Exercise brief | Give the number of lines in the data that hold the string "part". Nothing else is needed.

Recorded information |

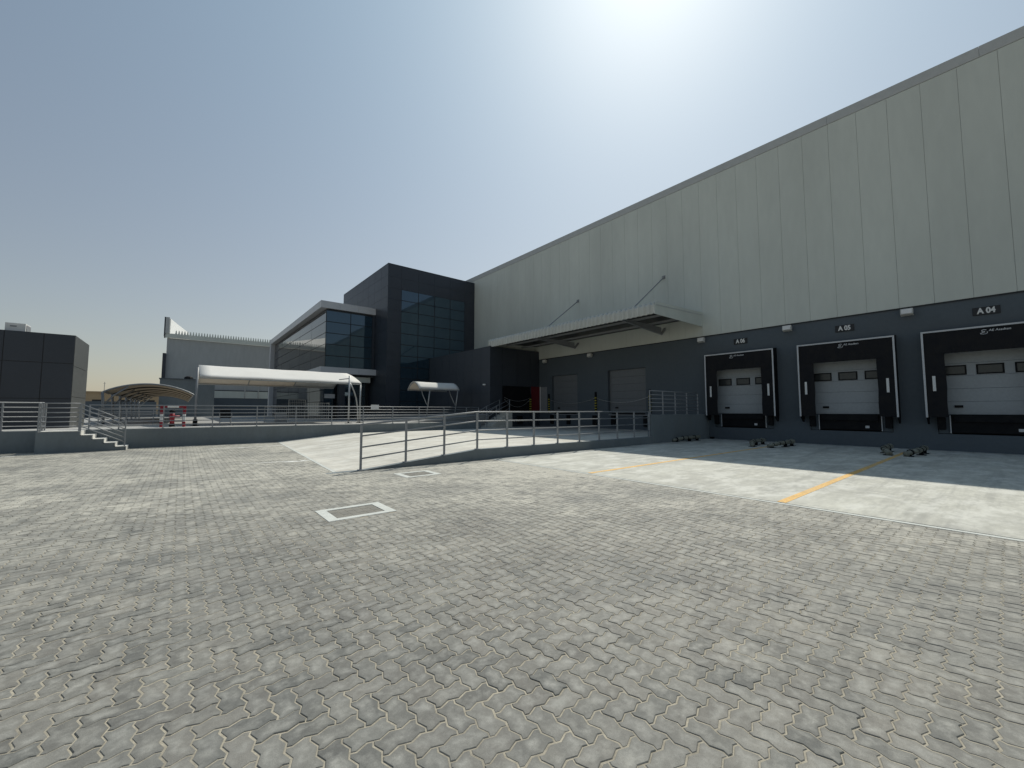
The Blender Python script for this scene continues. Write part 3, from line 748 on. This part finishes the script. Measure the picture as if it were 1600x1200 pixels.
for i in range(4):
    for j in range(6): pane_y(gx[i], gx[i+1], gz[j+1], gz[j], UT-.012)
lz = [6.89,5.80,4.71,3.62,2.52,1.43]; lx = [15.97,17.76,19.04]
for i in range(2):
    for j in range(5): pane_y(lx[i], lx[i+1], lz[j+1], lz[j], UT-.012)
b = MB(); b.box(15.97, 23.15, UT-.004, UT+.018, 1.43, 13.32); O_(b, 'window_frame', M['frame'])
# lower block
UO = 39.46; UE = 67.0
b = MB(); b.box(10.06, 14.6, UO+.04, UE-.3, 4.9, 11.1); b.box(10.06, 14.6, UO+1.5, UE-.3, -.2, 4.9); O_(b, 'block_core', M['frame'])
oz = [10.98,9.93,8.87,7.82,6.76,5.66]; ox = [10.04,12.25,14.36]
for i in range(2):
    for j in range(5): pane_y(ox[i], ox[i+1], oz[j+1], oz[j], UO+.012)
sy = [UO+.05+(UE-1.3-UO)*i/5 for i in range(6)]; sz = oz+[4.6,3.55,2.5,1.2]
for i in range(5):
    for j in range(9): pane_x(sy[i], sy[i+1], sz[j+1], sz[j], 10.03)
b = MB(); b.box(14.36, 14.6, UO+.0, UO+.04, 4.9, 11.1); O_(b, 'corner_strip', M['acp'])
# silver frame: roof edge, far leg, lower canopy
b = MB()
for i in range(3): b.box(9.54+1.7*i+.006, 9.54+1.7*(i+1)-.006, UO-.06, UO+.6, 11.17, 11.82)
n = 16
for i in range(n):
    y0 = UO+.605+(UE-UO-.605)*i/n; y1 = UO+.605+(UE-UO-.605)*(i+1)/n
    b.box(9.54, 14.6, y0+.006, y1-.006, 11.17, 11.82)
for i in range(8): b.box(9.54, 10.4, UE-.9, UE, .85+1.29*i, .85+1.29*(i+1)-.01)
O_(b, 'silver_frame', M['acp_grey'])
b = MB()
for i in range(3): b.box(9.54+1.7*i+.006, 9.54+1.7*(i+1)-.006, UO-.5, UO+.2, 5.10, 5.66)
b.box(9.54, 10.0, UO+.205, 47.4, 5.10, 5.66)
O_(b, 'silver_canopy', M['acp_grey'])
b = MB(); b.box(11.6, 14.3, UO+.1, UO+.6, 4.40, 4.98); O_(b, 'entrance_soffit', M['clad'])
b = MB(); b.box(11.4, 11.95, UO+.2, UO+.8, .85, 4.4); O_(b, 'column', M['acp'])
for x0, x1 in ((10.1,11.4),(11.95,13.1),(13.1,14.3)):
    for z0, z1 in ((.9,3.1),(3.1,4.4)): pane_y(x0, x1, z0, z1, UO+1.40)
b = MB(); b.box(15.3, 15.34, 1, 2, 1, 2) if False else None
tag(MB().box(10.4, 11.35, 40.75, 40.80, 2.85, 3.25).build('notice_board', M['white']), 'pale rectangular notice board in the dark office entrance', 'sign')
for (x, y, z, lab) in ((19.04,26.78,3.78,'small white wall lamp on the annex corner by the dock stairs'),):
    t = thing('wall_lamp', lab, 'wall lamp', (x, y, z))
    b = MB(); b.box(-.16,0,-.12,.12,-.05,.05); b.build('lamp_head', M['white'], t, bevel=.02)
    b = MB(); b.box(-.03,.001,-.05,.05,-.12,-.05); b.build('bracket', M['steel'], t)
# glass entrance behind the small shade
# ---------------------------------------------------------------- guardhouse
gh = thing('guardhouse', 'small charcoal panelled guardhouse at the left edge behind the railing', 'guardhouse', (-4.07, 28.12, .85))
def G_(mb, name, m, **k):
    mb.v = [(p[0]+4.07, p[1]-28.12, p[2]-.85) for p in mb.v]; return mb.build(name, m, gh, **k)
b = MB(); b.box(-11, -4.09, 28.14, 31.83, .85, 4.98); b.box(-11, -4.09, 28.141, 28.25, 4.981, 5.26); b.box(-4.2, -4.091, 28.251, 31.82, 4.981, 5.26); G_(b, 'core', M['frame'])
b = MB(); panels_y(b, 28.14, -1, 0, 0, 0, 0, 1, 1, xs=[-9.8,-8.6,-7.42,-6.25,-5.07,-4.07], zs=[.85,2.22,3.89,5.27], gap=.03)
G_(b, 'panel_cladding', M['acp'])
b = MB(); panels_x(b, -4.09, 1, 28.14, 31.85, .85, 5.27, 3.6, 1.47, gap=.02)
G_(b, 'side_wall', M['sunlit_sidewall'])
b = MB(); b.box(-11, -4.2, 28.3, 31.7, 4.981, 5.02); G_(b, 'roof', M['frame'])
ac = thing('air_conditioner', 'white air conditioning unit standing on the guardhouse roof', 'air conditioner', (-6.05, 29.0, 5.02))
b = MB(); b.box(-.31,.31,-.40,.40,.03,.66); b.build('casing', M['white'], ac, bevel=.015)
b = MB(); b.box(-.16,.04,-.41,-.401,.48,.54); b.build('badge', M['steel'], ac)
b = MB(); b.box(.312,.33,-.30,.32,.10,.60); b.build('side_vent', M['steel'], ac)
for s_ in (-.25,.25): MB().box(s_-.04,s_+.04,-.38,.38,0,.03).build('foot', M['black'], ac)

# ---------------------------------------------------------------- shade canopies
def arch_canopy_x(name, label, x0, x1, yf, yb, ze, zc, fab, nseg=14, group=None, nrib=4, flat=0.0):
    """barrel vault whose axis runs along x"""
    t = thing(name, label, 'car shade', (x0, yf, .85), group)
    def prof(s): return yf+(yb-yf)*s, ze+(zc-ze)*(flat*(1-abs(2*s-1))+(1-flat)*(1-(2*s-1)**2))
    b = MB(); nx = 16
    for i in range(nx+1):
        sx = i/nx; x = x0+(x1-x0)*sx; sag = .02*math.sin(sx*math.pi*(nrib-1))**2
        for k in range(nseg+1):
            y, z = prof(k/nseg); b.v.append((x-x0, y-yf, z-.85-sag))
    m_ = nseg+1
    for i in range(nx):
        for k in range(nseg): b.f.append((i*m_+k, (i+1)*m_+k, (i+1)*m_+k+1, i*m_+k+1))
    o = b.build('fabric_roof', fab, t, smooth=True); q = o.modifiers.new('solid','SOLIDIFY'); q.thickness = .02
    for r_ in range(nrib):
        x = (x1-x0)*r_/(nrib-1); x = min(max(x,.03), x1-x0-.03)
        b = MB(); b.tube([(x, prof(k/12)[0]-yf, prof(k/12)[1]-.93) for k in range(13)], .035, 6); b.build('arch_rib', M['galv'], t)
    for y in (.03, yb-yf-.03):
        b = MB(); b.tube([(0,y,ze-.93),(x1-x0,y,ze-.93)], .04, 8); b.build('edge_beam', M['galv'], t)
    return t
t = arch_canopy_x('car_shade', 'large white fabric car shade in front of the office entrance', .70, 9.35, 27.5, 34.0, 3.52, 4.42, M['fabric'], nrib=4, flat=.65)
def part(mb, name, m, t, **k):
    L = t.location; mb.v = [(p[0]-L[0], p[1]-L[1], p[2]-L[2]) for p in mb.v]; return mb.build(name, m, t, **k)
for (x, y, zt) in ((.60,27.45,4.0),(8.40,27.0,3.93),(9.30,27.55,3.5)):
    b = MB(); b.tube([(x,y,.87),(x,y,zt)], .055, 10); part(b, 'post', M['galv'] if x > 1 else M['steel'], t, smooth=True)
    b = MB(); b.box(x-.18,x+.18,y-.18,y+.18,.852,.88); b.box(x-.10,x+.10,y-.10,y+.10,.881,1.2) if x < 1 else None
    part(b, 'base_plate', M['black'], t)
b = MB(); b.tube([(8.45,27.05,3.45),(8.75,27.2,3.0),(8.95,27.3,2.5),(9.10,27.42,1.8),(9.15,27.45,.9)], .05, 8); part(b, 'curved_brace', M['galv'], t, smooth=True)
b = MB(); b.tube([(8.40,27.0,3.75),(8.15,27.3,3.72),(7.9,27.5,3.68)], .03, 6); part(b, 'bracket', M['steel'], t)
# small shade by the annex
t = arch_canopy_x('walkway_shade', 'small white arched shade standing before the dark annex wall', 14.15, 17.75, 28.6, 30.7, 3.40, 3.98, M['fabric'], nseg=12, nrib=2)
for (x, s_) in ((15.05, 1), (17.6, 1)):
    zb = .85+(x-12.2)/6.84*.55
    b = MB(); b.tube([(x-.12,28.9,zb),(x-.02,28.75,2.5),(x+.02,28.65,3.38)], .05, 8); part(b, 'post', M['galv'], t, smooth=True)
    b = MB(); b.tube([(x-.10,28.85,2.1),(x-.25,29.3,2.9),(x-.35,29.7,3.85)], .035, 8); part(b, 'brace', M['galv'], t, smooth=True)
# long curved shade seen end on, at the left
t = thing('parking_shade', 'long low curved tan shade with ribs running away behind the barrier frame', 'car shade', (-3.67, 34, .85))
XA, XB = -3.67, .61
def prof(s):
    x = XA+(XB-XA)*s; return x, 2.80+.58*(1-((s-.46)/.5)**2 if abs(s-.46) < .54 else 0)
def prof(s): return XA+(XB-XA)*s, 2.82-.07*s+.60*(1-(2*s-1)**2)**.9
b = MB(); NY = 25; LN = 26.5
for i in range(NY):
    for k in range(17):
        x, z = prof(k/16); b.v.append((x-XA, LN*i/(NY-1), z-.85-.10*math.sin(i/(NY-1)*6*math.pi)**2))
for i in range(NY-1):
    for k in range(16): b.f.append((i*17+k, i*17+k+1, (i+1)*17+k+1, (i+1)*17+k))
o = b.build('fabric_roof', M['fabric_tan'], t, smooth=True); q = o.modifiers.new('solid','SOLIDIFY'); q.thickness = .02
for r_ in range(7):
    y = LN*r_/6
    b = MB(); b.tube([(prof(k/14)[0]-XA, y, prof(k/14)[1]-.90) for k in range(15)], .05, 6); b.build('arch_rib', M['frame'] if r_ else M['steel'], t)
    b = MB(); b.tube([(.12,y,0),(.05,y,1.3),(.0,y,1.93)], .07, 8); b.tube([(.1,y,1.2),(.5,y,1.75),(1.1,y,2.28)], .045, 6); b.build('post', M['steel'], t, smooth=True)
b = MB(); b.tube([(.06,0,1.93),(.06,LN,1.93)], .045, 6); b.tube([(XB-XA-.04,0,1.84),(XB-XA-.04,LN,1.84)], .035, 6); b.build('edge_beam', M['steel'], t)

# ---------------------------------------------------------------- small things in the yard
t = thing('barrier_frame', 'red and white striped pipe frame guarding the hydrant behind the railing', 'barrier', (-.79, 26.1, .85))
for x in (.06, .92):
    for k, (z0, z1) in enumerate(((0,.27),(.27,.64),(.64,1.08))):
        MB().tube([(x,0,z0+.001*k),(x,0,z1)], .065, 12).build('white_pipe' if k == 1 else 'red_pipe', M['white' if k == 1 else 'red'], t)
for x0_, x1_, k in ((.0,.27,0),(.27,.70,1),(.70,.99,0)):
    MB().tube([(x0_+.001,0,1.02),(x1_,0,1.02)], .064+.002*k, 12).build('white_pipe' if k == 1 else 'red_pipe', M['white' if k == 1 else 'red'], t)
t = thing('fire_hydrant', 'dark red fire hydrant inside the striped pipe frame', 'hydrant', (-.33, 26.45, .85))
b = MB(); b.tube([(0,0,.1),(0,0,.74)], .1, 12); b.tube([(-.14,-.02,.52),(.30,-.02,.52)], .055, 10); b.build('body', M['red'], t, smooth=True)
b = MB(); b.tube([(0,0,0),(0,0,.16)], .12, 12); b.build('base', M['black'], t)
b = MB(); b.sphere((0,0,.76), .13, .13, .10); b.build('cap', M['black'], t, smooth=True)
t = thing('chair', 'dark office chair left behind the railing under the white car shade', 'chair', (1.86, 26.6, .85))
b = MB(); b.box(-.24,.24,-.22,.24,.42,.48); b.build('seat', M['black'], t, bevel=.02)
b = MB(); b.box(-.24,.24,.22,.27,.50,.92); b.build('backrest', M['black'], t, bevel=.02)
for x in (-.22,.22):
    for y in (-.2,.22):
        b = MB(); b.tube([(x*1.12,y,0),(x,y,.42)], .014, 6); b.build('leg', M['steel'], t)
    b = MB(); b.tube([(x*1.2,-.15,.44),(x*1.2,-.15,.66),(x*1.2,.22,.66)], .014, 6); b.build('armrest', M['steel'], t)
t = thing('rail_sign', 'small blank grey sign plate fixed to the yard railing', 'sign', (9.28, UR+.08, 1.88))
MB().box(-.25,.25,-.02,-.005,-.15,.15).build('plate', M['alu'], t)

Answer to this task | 8